## Start Material for the task
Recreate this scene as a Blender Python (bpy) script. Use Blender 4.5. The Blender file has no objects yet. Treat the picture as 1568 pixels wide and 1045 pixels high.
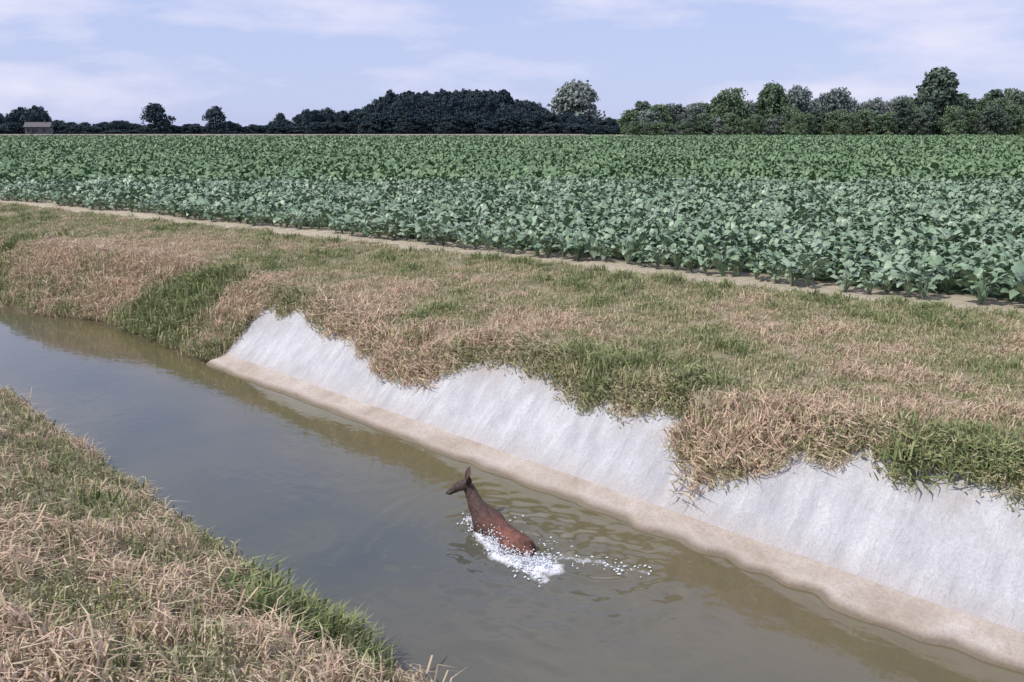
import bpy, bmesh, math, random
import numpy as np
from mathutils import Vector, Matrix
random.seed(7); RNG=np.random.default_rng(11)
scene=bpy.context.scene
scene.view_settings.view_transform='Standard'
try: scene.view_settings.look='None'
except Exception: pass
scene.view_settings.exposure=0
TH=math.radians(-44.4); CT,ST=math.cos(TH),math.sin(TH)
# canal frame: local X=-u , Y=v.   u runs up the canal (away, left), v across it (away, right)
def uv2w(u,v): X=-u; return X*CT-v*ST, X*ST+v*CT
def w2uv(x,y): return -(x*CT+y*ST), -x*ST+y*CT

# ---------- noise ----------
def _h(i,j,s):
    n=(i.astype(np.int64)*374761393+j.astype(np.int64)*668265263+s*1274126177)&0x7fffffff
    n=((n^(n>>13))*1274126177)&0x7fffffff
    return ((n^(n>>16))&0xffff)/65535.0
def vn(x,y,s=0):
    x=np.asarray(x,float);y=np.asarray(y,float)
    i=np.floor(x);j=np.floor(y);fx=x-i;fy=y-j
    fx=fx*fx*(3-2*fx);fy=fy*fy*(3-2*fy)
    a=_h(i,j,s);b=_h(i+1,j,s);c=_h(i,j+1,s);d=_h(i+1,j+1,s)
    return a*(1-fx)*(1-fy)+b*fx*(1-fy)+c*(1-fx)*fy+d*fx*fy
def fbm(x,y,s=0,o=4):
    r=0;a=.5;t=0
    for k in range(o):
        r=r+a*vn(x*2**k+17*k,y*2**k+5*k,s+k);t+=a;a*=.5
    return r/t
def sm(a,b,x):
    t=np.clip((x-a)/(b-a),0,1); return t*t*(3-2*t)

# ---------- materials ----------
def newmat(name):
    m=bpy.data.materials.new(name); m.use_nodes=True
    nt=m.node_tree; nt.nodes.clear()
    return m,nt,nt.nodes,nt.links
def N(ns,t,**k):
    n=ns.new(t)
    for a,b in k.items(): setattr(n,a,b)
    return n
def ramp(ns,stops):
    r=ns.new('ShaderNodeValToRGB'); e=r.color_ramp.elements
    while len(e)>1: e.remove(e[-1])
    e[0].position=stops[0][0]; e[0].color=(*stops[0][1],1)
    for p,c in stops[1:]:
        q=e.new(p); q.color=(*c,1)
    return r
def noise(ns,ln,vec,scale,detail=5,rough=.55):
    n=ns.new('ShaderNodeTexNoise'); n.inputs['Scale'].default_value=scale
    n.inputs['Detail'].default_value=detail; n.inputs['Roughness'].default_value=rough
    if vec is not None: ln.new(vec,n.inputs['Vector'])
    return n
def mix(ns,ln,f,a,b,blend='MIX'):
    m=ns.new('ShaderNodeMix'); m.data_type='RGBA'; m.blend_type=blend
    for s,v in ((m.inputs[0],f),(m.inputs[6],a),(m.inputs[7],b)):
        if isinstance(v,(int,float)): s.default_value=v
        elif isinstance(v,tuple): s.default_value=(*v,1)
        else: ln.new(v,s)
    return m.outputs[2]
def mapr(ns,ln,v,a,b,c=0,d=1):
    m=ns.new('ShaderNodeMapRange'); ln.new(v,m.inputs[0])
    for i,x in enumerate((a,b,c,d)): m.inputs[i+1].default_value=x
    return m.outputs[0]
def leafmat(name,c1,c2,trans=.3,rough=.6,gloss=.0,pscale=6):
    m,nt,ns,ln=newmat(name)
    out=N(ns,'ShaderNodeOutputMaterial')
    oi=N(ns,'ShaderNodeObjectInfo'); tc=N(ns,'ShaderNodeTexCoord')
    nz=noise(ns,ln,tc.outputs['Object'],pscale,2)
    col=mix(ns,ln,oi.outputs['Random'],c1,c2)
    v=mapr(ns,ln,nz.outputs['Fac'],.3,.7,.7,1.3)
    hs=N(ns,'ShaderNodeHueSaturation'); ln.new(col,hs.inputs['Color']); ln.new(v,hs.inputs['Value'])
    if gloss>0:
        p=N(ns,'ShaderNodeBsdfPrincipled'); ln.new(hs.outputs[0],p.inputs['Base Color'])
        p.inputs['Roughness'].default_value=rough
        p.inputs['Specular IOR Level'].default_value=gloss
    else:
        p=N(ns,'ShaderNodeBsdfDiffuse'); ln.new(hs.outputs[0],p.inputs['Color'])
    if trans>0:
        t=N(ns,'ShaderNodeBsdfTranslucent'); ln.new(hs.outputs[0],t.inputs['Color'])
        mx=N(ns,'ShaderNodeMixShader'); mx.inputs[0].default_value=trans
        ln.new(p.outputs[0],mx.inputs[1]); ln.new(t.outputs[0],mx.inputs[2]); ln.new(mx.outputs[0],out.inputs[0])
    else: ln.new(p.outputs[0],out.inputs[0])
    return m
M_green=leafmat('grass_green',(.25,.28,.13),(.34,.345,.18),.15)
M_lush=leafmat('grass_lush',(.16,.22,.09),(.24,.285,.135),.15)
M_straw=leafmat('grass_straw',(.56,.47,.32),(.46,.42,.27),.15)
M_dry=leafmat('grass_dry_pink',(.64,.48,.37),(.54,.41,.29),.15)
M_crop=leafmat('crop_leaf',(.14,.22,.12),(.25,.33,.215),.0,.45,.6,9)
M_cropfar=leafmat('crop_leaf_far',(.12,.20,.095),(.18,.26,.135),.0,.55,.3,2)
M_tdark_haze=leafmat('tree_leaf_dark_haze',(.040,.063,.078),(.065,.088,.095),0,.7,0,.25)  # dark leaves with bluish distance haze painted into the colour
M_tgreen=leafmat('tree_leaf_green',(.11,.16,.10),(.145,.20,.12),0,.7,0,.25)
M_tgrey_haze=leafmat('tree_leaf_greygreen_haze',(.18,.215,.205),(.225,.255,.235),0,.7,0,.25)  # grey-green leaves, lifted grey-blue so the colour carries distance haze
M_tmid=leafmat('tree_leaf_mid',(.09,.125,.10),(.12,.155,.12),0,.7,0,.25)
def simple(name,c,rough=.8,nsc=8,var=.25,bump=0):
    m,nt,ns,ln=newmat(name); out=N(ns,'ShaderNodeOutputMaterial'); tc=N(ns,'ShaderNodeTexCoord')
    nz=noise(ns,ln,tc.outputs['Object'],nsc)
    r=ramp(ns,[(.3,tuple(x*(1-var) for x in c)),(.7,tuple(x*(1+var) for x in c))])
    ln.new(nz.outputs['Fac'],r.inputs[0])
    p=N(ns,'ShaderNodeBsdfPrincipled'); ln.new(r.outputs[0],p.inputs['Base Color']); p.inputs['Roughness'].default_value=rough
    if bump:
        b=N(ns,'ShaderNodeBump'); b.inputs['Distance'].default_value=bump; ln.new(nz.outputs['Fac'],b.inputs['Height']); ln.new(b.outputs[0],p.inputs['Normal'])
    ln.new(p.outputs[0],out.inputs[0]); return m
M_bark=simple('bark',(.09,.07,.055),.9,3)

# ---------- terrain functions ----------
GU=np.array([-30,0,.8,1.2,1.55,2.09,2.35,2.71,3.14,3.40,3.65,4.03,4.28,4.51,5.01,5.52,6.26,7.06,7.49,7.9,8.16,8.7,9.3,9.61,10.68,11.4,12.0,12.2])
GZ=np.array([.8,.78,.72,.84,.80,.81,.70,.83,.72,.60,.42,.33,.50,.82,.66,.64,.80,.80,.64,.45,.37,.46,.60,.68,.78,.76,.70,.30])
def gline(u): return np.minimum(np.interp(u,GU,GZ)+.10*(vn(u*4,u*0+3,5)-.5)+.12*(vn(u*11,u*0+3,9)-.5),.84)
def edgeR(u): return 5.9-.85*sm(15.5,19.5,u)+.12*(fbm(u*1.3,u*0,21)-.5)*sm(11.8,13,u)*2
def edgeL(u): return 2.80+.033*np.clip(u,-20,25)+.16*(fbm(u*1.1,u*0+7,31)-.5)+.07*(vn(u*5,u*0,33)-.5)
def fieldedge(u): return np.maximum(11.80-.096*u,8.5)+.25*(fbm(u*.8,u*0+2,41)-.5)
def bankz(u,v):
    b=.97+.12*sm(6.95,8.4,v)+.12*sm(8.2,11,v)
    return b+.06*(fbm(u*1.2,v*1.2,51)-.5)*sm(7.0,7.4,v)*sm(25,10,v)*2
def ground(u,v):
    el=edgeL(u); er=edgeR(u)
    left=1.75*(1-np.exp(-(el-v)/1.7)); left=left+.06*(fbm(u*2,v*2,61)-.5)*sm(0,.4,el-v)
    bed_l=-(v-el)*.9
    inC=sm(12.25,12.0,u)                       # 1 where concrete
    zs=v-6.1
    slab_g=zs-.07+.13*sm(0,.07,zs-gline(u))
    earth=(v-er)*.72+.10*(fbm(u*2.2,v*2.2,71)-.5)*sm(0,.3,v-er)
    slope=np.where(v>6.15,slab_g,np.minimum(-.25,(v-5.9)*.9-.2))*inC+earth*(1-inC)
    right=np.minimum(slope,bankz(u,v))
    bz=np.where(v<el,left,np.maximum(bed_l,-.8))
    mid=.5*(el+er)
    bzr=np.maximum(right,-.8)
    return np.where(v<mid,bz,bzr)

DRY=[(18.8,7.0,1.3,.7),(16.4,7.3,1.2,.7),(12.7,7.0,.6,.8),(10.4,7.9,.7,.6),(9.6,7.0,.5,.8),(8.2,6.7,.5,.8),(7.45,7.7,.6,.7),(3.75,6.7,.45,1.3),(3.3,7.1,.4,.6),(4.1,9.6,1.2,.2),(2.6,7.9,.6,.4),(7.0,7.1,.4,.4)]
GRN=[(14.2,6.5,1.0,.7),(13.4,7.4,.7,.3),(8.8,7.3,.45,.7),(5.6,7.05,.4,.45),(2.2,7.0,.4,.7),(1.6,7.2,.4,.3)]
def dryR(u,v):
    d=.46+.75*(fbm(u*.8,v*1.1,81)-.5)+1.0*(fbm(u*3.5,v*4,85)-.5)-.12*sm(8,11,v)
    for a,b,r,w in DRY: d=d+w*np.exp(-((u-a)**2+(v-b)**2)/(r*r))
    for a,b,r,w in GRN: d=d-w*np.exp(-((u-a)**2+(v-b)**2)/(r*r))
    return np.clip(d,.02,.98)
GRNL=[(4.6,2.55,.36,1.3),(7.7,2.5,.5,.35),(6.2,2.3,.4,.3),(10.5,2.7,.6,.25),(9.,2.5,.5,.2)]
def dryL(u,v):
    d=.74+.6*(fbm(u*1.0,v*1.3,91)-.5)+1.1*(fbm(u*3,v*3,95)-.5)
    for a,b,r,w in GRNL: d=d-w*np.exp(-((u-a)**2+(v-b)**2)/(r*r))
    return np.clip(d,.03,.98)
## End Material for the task
## Start Material for the task
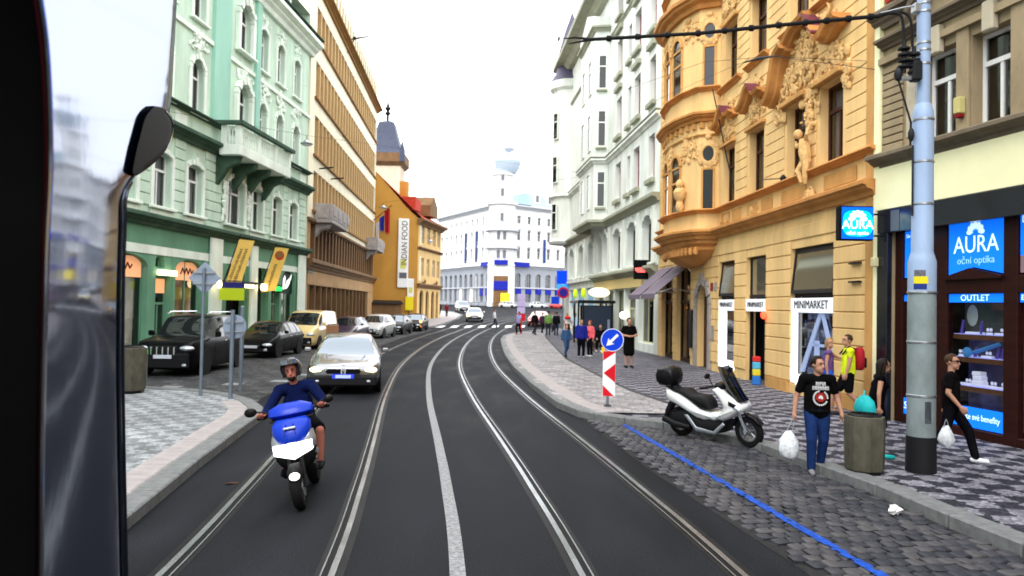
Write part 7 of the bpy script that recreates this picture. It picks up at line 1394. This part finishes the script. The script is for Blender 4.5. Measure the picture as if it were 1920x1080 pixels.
## End Material for the task
## Start Material for the task
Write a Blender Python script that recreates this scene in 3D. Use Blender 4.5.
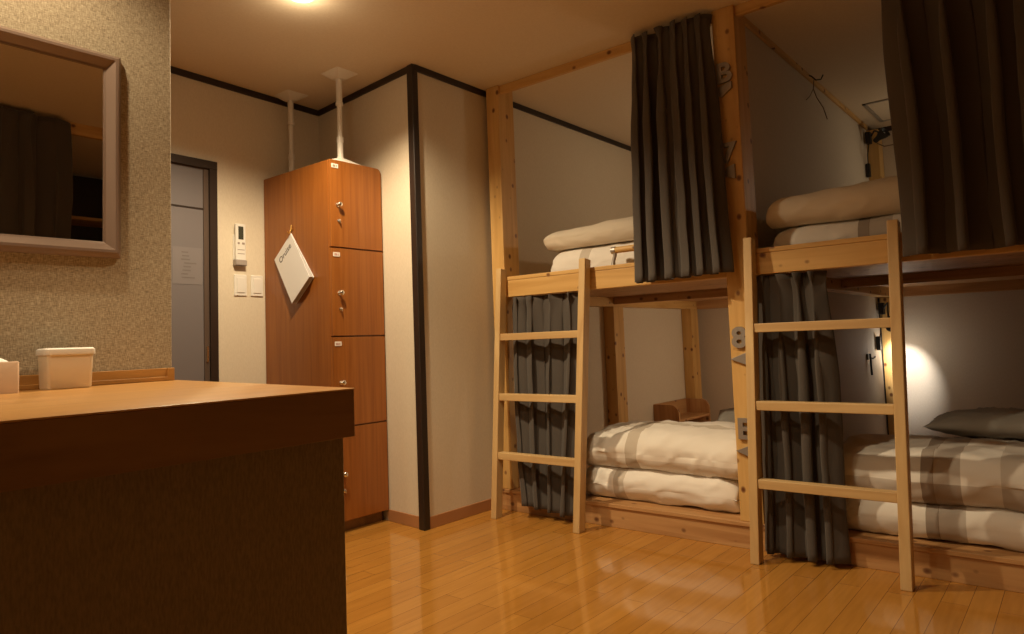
## End Material for the task
> **Aim**: In the listing above, find the line containing "Recreate this scene" and the line containing "t=np.clip((x-a)/(b-a),0,1); return t*t*(3-2*t)". Reproduce those lines and all between them exactly, with no pictures and nothing more.

> **Answer to the problem**:
Recreate this scene as a Blender Python (bpy) script. Use Blender 4.5. The Blender file has no objects yet. Treat the picture as 1568 pixels wide and 1045 pixels high.
import bpy, bmesh, math, random
import numpy as np
from mathutils import Vector, Matrix
random.seed(7); RNG=np.random.default_rng(11)
scene=bpy.context.scene
scene.view_settings.view_transform='Standard'
try: scene.view_settings.look='None'
except Exception: pass
scene.view_settings.exposure=0
TH=math.radians(-44.4); CT,ST=math.cos(TH),math.sin(TH)
# canal frame: local X=-u , Y=v.   u runs up the canal (away, left), v across it (away, right)
def uv2w(u,v): X=-u; return X*CT-v*ST, X*ST+v*CT
def w2uv(x,y): return -(x*CT+y*ST), -x*ST+y*CT

# ---------- noise ----------
def _h(i,j,s):
    n=(i.astype(np.int64)*374761393+j.astype(np.int64)*668265263+s*1274126177)&0x7fffffff
    n=((n^(n>>13))*1274126177)&0x7fffffff
    return ((n^(n>>16))&0xffff)/65535.0
def vn(x,y,s=0):
    x=np.asarray(x,float);y=np.asarray(y,float)
    i=np.floor(x);j=np.floor(y);fx=x-i;fy=y-j
    fx=fx*fx*(3-2*fx);fy=fy*fy*(3-2*fy)
    a=_h(i,j,s);b=_h(i+1,j,s);c=_h(i,j+1,s);d=_h(i+1,j+1,s)
    return a*(1-fx)*(1-fy)+b*fx*(1-fy)+c*(1-fx)*fy+d*fx*fy
def fbm(x,y,s=0,o=4):
    r=0;a=.5;t=0
    for k in range(o):
        r=r+a*vn(x*2**k+17*k,y*2**k+5*k,s+k);t+=a;a*=.5
    return r/t
def sm(a,b,x):
    t=np.clip((x-a)/(b-a),0,1); return t*t*(3-2*t)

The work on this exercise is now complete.